• [Description of the task]:
Only the number is wanted: how many lines in the data contain "Python"?

• [Material shown]:
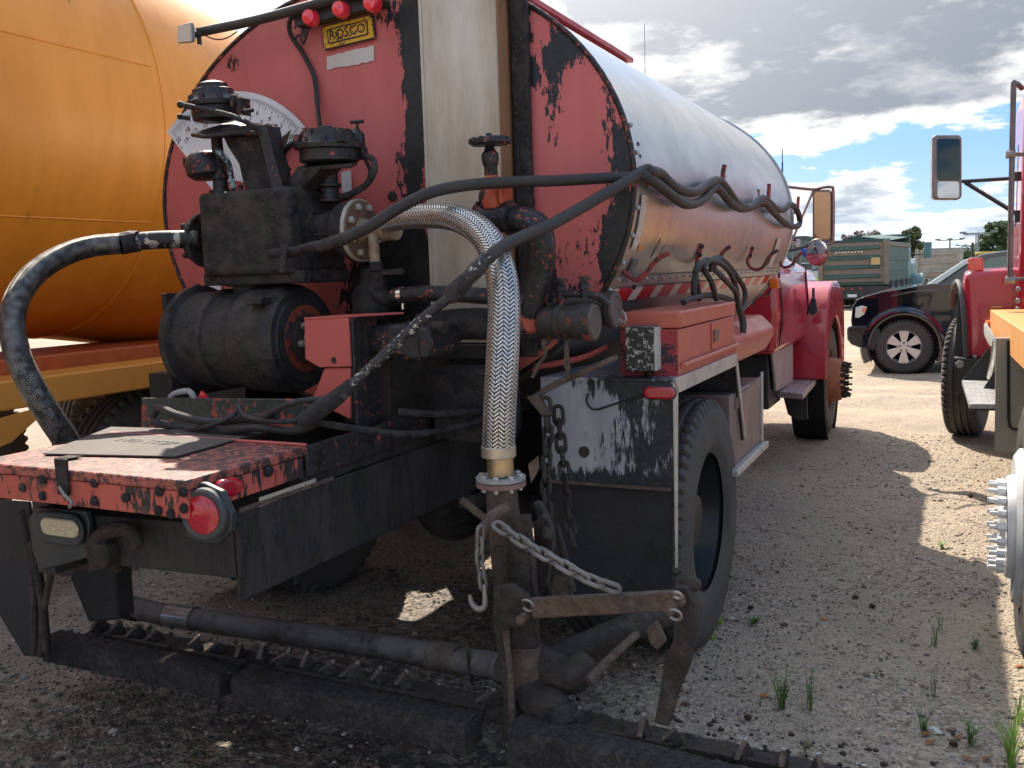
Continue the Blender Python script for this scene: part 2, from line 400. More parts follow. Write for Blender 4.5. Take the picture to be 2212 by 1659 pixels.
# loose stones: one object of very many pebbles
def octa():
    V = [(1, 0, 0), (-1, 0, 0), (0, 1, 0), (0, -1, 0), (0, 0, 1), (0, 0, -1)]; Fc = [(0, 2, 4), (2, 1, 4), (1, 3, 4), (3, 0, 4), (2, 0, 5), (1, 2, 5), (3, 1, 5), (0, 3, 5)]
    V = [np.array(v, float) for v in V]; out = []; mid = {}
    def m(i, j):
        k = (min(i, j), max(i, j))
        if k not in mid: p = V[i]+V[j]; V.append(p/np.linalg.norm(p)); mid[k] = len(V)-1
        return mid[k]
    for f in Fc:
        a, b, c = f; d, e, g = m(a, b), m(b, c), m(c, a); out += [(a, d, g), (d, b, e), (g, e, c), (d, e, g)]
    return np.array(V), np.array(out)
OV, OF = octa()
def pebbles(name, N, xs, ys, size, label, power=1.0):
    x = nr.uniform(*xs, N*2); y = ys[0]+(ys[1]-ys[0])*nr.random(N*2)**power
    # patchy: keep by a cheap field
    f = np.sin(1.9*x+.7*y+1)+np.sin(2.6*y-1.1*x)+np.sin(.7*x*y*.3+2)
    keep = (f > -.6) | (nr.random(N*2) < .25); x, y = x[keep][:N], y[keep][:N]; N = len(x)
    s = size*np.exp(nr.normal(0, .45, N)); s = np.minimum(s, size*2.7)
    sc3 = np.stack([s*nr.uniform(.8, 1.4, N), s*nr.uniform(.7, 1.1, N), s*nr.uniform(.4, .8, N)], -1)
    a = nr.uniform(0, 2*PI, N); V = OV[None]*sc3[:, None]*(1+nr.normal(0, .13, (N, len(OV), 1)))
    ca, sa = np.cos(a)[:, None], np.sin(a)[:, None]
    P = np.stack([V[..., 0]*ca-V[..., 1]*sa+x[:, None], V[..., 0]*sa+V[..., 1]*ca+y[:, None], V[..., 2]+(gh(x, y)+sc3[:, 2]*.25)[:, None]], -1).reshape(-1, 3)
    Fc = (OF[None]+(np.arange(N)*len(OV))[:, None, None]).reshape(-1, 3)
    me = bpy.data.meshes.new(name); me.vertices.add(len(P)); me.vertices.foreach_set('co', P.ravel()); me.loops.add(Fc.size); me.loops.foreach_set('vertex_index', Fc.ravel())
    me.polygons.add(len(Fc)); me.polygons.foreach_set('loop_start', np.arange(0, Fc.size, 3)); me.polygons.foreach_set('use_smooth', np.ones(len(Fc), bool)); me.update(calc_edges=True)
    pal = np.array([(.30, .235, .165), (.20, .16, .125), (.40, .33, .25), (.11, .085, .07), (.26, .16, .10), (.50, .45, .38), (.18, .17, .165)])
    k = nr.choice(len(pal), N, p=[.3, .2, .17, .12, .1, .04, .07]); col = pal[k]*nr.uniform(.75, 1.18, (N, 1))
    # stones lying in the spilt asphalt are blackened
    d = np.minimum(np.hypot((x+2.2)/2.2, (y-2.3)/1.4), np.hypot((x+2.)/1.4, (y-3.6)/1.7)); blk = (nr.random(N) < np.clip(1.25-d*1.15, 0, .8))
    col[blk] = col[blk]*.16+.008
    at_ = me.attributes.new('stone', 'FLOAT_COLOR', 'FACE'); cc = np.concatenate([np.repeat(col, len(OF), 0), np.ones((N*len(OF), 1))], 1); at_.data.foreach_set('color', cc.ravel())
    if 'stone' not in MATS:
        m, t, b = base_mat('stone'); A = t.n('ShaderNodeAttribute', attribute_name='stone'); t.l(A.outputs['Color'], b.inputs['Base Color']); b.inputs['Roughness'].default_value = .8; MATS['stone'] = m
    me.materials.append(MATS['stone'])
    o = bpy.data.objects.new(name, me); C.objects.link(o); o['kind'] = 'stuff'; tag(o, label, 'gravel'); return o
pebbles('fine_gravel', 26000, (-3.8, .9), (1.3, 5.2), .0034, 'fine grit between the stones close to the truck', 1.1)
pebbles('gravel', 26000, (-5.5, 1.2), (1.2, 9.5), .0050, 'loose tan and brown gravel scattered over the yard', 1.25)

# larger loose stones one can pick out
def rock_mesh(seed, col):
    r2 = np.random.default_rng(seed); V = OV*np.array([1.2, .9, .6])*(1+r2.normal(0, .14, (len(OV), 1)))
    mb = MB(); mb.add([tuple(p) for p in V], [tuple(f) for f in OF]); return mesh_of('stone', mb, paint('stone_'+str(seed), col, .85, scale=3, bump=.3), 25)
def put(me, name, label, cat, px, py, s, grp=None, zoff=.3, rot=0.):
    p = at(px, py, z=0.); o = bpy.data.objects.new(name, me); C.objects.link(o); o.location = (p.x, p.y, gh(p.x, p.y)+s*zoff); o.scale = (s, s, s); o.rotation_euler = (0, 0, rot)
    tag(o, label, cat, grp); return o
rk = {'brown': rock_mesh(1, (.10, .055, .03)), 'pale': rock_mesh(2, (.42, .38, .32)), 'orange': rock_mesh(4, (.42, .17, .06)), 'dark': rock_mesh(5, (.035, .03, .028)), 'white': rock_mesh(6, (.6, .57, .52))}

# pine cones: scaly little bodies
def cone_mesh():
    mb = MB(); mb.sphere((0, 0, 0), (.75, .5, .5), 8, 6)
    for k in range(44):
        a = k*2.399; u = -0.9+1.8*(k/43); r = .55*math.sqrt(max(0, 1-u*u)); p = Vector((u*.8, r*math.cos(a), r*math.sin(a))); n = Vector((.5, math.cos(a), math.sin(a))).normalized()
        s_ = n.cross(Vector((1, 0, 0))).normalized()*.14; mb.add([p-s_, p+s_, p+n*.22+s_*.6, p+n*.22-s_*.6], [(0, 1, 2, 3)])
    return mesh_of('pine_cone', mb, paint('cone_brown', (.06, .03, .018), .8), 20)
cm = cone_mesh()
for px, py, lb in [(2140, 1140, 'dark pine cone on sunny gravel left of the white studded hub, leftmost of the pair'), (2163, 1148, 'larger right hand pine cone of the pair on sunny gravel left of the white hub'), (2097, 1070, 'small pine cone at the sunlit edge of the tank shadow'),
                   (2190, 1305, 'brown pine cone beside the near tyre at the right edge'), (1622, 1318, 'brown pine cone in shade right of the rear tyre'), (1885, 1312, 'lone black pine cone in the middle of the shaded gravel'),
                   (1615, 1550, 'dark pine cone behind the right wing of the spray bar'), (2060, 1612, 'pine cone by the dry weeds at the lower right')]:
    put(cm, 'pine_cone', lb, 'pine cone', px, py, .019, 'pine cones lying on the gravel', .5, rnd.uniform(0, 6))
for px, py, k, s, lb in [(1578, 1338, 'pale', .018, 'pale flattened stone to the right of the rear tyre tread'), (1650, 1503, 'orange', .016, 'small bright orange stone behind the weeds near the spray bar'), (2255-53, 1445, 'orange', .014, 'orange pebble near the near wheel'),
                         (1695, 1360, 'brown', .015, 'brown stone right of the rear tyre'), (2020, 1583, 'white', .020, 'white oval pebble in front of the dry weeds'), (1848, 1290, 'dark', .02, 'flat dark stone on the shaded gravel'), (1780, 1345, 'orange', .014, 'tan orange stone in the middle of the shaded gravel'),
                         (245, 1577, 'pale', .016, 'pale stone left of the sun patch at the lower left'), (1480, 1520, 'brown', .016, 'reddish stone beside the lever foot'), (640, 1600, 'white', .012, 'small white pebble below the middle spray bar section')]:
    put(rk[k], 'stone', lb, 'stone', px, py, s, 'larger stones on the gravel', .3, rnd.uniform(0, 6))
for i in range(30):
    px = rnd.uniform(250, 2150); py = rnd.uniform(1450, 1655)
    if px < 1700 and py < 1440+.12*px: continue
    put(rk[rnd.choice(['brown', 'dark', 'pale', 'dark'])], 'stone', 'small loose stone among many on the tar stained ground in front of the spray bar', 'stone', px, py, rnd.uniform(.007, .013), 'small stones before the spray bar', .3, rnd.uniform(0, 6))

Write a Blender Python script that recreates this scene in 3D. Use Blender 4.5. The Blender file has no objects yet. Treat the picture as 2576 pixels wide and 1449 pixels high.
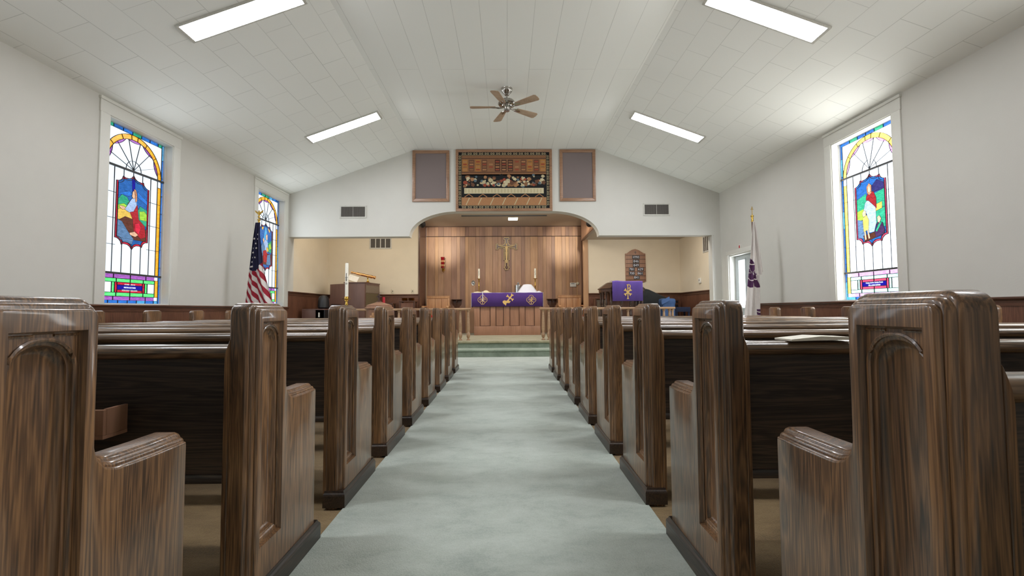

• [Answer to the task]:
2